What are the conflict handling styles?

Conflict in any organization is inevitable. Whenever you put people together and arrange them into some type of structure (formal or informal) there is a good probability that some individuals will perceive that others have negatively affected or are about to negatively affect something that they care about. How then do we deal with the conflict?

In those conflict laden situations one must first determine the intention of the other party. That is one has to speculate about the other person’s purpose for causing the conflict in order to respond tot hat behavior. Thomas concluded that one’s response will depend on his or her cooperativeness or assertiveness. Cooperativeness is the degree to which an individual attempts to rectify the conflict by satisfying the other person’s concerns.

Assertiveness is the degree to which an individual will attempt to rectify the conflict to satisfy his or her own concerns. Using these two dimensions Thomas was able to identify four distinct conflict handling techniques plus one middle of the road combination: competing (assertive but uncooperative), collaborating (assertive and cooperative) avoiding (unassertive and uncooperative), accommodating (unassertive but cooperative), and comprising (midrange on both assertiveness and cooperativeness). Managers essentially can draw on any of these five conflict resolution options to reduce excessive conflict. Each has particular strengths and weakness and no one option is ideal for every situation. Exhibit describes when each is best used. You should consider each of tool in your conflict management tool chest.
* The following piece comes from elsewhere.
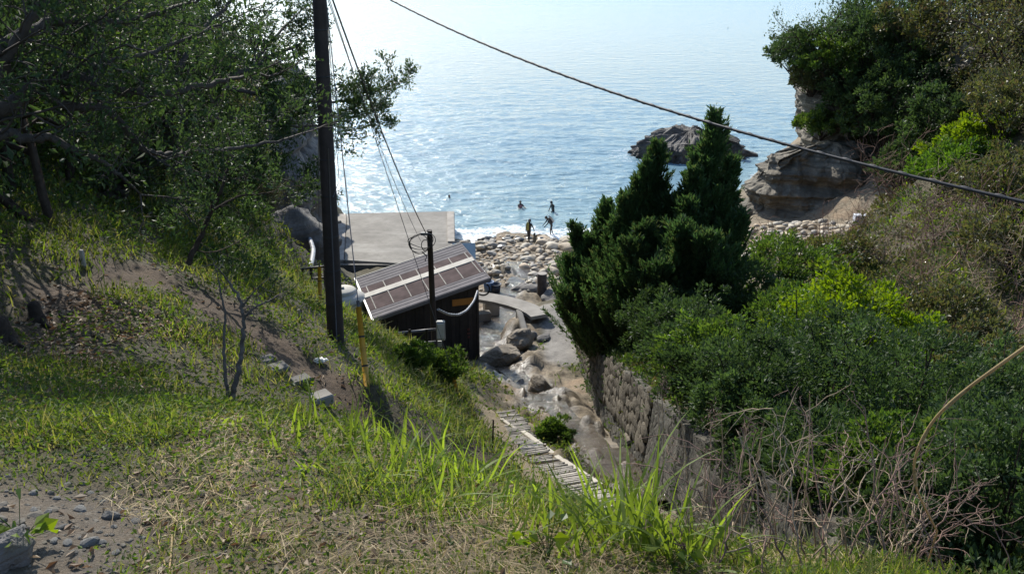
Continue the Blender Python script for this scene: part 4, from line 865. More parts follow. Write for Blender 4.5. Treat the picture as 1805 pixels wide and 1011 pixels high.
# skeleton: pelvis, belly, chest, neck base, neck, skull base, crown ; arms ; legs.  facing -Y of the local frame, lean = forward bend
def person(p, rotz, label, lean=0.0, head=0.0, arms=((.1, .1), (.1, .1)), stride=.12, tank=None, hood=True, knee=0.0, vest=None, scale=1.0):
    o = empty('person', p, label, 'person', 'divers at the shore'); o.rotation_euler = (0, 0, rotz); o.scale = (scale,) * 3
    cl, sl2 = math.cos(lean), math.sin(lean); pel = np.array([0, 0, .92])
    def T(h, f=0, x=0): return pel + np.array([x, -(h * sl2 + f * cl), h * cl - f * sl2])     # torso frame
    hd = lean + head; nk = T(.55); hu = np.array([0, -math.sin(hd), math.cos(hd)]); hf = np.array([0, -math.cos(hd), -math.sin(hd)])
    V = [(*pel, .155, .125), (*T(.20), .145, .115), (*T(.40, .01), .175, .125), (*T(.50), .12, .10), (*(nk + hu * .05), .062, .062), (*(nk + hu * .13 + hf * .015), .088, .098), (*(nk + hu * .22 + hf * .015), .088, .102), (*(nk + hu * .29), .05, .055)]
    E_ = [(k, k + 1) for k in range(7)]
    for sgn, (sw, bend) in zip((-1, 1), arms):
        sh = T(.47, 0, sgn * .20); a = lean * .3 + sw
        d1 = np.array([sgn * .22, -math.sin(a), -math.cos(a)]); d1 /= np.linalg.norm(d1); el = sh + d1 * .29
        d2 = np.array([sgn * .05, -math.sin(a + bend), -math.cos(a + bend)]); d2 /= np.linalg.norm(d2); wr = el + d2 * .25; hn = wr + d2 * .11
        b = len(V); V += [(*sh, .068), (*el, .048), (*wr, .034), (*hn, .042, .022), (*(hn + d2 * .07), .030, .015)]; E_ += [(2, b), (b, b + 1), (b + 1, b + 2), (b + 2, b + 3), (b + 3, b + 4)]
    for sgn in (-1, 1):
        hp = pel + [sgn * .095, 0, -.06]; f = sgn * stride; kn = np.array([sgn * .10, -f * .6 - knee, .49]); an = np.array([sgn * .11, -f + knee * .3, .09])
        toe = an + [sgn * .02, -.17, -.055]
        b = len(V); V += [(*hp, .095), (*kn, .062), (*an, .045), (*toe, .042, .028)]; E_ += [(0, b), (b, b + 1), (b + 1, b + 2), (b + 2, b + 3)]
    skin_body('body', V, E_, M['wetsuit'], o)
    v, f = ico(3); fc_ = nk + hu * .165 + hf * .062; R_ = np.stack([[1, 0, 0], hf, hu], 1)     # face: brow, eyes, nose, chin within the hood opening
    q = v * [.068, .052, .088]; q[:, 1] += .022 * np.exp(-((v[:, 0] / .22) ** 2 + ((v[:, 2] + .12) / .28) ** 2)) * (v[:, 1] > 0); q[:, 1] -= .012 * np.exp(-(((np.abs(v[:, 0]) - .38) / .2) ** 2 + ((v[:, 2] - .15) / .15) ** 2)) * (v[:, 1] > 0)
    face = obj('face', Geo().add(q @ R_.T + fc_, f), M['skin'], o, True)
    for sgn in (-1, 1):
        e_ = v * .011 + np.array([sgn * .027, .042, .014]); obj('eye', Geo().add(e_ @ R_.T + fc_, f), M['black_rubber'], face, True)
    if hood:
        q = v * [.102, .118, .125]; q = q[:, :]; obj('hood', Geo().add((q + [0, -.028, .02]) @ R_.T + nk + hu * .175 + hf * .015, f), M['wetsuit'], o, True)
    if tank:
        up_ = np.array([0, -sl2, cl]); bk = np.array([0, cl, sl2]); c0 = pel + up_ * .02 + bk * .23; Rt = np.stack([[1, 0, 0], bk, up_], 1)
        g = Geo().lathe((0, 0, 0), [(0, 0), (.07, .01), (.10, .04), (.10, .52), (.085, .59), (.04, .64), (0, .645)], 18); g.v[0] = g.v[0] @ Rt.T + c0; tk_ = obj('air_tank', g, tank, o, True)
        g = Geo().lathe((0, 0, .635), [(.028, 0), (.028, .07), (.04, .08), (.04, .11), (0, .115)], 10); g.v[0] = g.v[0] @ Rt.T + c0; obj('valve', g, M['tank_steel'], tk_, True)
        g = Geo().bbox((0, .115, 0), (.34, .07, .50), None, .03); g.v[0] = g.v[0] @ np.stack([[1, 0, 0], bk, up_], 1).T + pel + up_ * .30; obj('buoyancy_vest', g, M['black_rubber'], o, True)
        g = Geo()
        for k in range(2): g.tube([c0 + up_ * .70, c0 + up_ * .78 + [(.18 if k else -.18), 0, 0] - bk * .05, T(.45, .12, .2 if k else -.2), T(.2, .16, .16 if k else -.12)], .012, 6)
        obj('hose', g, M['black_rubber'], o, True)
    if vest:
        g = Geo().add(v * [.215, .165, .17], f); obj('vest', Geo().add(g.v[0] + T(.34), f), vest, o, True)
    return o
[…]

You might be better at using some tools tan others but the skilled manager knows what each tool can do and when each is likely to be most effective.



Avoidance: Conflict is trivial, when emotions are running high and time is needed to cool them down, or when the potential disruption from an assertive action outweighs the benefits of resolution.
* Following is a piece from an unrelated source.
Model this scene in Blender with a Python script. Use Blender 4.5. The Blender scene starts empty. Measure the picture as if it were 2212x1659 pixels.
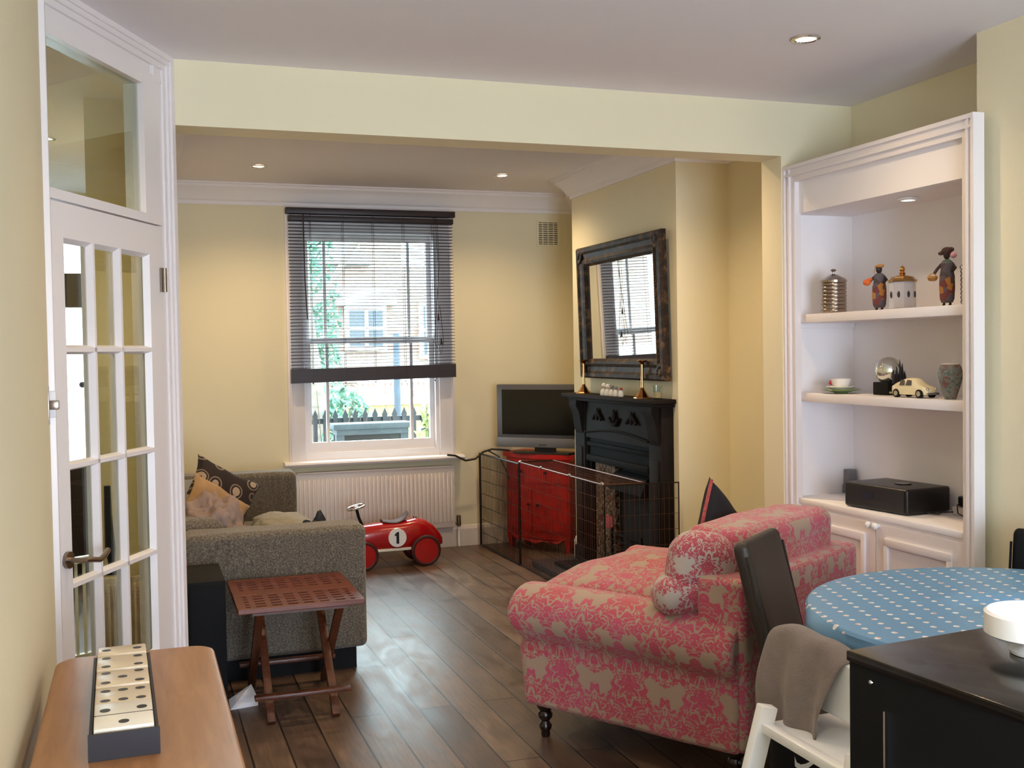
import bpy, bmesh, math, random
from mathutils import Vector, Matrix, noise
random.seed(7); JR=random.Random(3)
PI=math.pi
S=bpy.context.scene; C=S.collection
# ---------------------------------------------------------------- helpers
def lin(h):
    h=h.lstrip('#'); r=[]
    for i in (0,2,4):
        c=int(h[i:i+2],16)/255; r.append(c/12.92 if c<=.04045 else ((c+.055)/1.055)**2.4)
    return (*r,1)
MATS={}
def newmat(name):
    m=bpy.data.materials.new(name); m.use_nodes=True; nt=m.node_tree; b=nt.nodes['Principled BSDF']
    MATS[name]=m; return m,nt,b
def N(nt,typ,**kw):
    n=nt.nodes.new(typ)
    for k,v in kw.items():
        if k in n.inputs: n.inputs[k].default_value=v
        else: setattr(n,k,v)
    return n
def L(nt,a,b): nt.links.new(a,b)
def ramp(nt,fac,stops,interp='LINEAR'):
    r=nt.nodes.new('ShaderNodeValToRGB'); r.color_ramp.interpolation=interp
    e=r.color_ramp.elements
    while len(e)<len(stops): e.new(.5)
    for i,(p,c) in enumerate(stops): e[i].position=p; e[i].color=lin(c) if isinstance(c,str) else c
    L(nt,fac,r.inputs[0]); return r
def coord(nt,kind='Object',scale=(1,1,1),rot=(0,0,0)):
    t=nt.nodes.new('ShaderNodeTexCoord'); mp=nt.nodes.new('ShaderNodeMapping')
    mp.inputs['Scale'].default_value=scale; mp.inputs['Rotation'].default_value=rot
    L(nt,t.outputs[kind],mp.inputs[0]); return mp.outputs[0]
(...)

Accommodation: The issue under dispute isn’t that important to you or when you want to build ups credits for later issues.

Forcing: You need a quick resolution on important issues that require unpopular actions to be taken and when commitment by others to your solution is not critical.

Compromise: Conflicting parties are about equal in power, when it is desirable to achieve a temporary solution to a complex issue, or when time pressures demand expedient solutions

Collaboration: Time pressures are minimal, when all parties seriously want a win-win solution, and when the issue is too important to be comprised.

Thomas recognized that one conflict resolution method is not appropriate in all situations. Rather, the situation itself must dictate the technique. For instance forcing is, most appropriate when a quick decisive action is vital or against people who take advantage of noncompetitive behaviors. Collaboration is appropriate when one is attempting to merge insights from different people, and avoidance works well when the potential for disruption outweighs the benefits of resolving the conflict. Accommodation can assist that are more important to others than to you or when harmony and stability are important to you. Finally, compromise works well in achieving temporary settlements to complex issues or reaching a solution when time constraints dictate and parties are about equal in power.

Which conflicts do you handle?

Not every conflict justifies your attention. Some might not be worth the effort; others might be unmanageable. Not every conflict is worth your time and effort to resolve. Avoidance might appear to be a copout, but in can sometimes be the most appropriate response. You can improve your overall management effectiveness and your conflict management skills, in particular by avoiding trivial conflicts. Choose your battles judiciously saving your efforts for the ones that count.

Regardless of our desires, reality tells us that some conflicts are unmanageable. When antagonisms are deeply rooted, when one or both parties wish to prolong a conflict, or when emotions run so high that constructive interaction is impossible, your efforts to mange the conflict are unlikely to meet with much success. Don’t be lured into the naïve belief that a good manager can resolve every conflict effectively. Some aren’t worth the effort; some are outside your realm of influence. Still others may be functional and as such are best left alone.